Key Terms in this Chapter

Electronic-Learning: Defined as a virtual environment in which the learner's interactions with learning materials including readings, laboratories, software, assignments, exercises, peers, and instructors is mediated through the Internet or intranets. E-learning includes the use of simulation systems used to support teaching activities and distance education supported by broadband multi-media communication and shared electronic workspaces.

Tacit Knowledge: Defined as personal, context-specific knowledge. It is knowledge acquired by experience and practice. It is therefore difficult to formally state/codify such knowledge and communicate it.

Explicit Knowledge: Defined as context-free knowledge that can be codified using formal and systematic language. Explicit knowledge can be expressed using words (language) or as mathematical formulae, procedures or principles. Explicit knowledge is easy to codify and communicate.

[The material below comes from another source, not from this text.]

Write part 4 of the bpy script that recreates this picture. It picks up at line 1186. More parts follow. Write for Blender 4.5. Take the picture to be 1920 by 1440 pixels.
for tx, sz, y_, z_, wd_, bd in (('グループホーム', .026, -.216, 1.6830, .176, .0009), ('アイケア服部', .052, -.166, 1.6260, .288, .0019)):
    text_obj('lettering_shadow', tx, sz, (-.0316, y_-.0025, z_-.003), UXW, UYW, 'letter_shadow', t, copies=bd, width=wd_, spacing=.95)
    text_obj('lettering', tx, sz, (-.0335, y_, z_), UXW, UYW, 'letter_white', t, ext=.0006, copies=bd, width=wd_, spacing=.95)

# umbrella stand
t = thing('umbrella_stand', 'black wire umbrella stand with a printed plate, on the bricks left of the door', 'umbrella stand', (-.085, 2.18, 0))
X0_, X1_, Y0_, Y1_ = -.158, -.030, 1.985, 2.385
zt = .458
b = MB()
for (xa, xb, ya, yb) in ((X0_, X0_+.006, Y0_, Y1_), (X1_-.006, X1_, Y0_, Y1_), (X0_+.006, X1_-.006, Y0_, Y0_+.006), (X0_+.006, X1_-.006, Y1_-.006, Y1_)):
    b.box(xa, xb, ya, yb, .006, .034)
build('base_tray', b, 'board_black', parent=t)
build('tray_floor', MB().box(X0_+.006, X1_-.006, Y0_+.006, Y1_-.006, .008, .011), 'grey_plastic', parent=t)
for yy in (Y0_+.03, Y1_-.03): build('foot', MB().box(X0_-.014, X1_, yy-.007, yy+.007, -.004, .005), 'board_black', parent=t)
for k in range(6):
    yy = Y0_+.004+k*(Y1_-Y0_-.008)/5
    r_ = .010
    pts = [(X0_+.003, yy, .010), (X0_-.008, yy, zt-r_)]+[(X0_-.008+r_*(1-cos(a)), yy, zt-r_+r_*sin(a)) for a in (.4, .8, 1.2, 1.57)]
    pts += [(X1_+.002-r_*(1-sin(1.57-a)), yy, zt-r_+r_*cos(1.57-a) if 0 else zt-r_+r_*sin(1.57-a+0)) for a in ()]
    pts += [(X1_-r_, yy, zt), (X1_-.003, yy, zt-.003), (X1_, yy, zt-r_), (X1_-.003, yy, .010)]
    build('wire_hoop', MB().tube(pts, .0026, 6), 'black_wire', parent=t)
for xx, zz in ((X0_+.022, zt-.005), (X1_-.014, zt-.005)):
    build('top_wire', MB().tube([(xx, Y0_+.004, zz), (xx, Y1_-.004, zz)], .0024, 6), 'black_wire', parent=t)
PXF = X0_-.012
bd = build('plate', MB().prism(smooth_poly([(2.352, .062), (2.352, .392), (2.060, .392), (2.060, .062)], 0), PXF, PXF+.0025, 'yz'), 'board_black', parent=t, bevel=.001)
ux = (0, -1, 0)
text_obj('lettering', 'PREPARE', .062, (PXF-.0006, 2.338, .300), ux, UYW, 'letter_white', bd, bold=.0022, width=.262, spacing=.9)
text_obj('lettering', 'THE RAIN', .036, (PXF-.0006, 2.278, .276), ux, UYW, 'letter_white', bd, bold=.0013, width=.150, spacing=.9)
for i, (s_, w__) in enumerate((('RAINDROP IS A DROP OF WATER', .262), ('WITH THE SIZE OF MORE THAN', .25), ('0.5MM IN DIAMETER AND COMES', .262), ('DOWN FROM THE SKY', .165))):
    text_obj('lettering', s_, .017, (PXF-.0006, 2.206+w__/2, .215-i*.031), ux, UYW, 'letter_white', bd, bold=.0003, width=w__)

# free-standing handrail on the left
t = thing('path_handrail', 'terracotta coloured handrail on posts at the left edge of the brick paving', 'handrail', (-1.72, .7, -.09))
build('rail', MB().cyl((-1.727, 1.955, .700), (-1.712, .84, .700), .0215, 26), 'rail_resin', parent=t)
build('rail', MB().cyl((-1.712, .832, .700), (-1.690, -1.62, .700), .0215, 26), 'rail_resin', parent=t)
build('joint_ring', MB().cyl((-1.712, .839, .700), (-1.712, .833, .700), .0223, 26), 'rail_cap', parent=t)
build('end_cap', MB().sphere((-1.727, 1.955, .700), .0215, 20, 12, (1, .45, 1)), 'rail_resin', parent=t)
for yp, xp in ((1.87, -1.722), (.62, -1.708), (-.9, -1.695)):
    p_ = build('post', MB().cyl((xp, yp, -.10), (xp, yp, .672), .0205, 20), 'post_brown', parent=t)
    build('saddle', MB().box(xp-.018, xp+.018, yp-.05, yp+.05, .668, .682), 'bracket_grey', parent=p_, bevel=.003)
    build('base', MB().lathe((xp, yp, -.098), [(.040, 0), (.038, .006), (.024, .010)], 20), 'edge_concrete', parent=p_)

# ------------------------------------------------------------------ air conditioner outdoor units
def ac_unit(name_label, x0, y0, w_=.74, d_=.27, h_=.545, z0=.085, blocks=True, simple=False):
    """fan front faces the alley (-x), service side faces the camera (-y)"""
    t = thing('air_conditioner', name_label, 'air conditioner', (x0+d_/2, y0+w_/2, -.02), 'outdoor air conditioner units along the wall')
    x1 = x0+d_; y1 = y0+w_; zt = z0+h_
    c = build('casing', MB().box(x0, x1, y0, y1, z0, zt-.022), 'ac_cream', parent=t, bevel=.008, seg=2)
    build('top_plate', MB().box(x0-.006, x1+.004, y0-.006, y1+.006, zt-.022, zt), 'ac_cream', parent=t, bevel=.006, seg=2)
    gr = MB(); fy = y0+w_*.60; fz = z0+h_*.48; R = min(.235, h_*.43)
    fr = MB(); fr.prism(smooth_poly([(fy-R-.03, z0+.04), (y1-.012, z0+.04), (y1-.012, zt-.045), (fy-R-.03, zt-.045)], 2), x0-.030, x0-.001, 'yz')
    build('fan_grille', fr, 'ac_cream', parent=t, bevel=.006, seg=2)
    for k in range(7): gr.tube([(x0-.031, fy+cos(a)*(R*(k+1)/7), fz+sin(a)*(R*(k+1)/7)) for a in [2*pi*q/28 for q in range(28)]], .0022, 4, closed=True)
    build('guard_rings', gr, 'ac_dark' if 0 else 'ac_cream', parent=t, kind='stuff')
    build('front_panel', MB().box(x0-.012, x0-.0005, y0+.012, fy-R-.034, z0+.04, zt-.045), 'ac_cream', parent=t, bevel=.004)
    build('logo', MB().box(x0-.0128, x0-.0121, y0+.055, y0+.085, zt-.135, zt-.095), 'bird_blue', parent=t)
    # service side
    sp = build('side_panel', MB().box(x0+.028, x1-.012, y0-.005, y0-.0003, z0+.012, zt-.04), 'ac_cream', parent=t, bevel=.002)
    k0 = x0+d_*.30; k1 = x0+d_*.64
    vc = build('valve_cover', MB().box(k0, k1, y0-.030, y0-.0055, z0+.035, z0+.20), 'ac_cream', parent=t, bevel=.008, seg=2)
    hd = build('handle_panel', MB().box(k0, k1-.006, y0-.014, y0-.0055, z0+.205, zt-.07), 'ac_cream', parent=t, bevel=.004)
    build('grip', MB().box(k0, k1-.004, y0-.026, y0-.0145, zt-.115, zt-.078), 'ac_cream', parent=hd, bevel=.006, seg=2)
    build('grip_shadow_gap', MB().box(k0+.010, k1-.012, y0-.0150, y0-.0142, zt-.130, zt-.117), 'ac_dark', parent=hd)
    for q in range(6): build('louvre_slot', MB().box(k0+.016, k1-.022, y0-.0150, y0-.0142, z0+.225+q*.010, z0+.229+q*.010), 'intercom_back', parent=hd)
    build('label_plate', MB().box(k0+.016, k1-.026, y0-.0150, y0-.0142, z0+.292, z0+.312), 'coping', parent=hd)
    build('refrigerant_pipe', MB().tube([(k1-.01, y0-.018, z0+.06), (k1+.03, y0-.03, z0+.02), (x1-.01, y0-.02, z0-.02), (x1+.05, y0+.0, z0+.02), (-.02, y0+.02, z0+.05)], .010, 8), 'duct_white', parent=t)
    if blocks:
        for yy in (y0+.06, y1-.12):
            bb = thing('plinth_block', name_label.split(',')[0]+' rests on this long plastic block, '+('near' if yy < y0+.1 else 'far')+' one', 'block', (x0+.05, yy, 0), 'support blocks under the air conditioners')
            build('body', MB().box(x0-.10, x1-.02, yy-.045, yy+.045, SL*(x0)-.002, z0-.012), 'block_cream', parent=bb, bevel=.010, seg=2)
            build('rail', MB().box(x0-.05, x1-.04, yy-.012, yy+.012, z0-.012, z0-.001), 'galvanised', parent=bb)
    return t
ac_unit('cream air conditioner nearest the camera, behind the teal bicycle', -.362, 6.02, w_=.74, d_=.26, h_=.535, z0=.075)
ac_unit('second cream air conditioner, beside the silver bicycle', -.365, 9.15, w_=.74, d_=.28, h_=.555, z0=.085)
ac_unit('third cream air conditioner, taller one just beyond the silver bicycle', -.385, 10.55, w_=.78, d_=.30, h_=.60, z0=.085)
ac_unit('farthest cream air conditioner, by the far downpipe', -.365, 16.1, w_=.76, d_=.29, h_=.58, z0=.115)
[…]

Synchronous Systems: Require the simultaneous participation of students with faculty in real-time i.e., modeling a “virtual classroom”. It involves the use of live chat, white boards and video/audio conferencing.

Community Of Practice: An informal community of people bound by a common task or purpose (e.g., similar work activities). A CoP nurtures a critical skill set in an organization. A CoP can exist across company divisions and sometimes across organizational boundaries.

Asynchronous Systems: Allows students to participate at a time and place convenient to them. In asynchronous systems interaction between the student and the faculty takes place intermittently through e-mail, HTML content, news or discussion groups. The interaction does not require participation at the same time.

Community of Experts: A collection of people who possess very high knowledge (expertise) in a particular field. They are subject matter experts and within an organization provide intellectual leadership. A CoE can exist across company divisions and across organizational boundaries.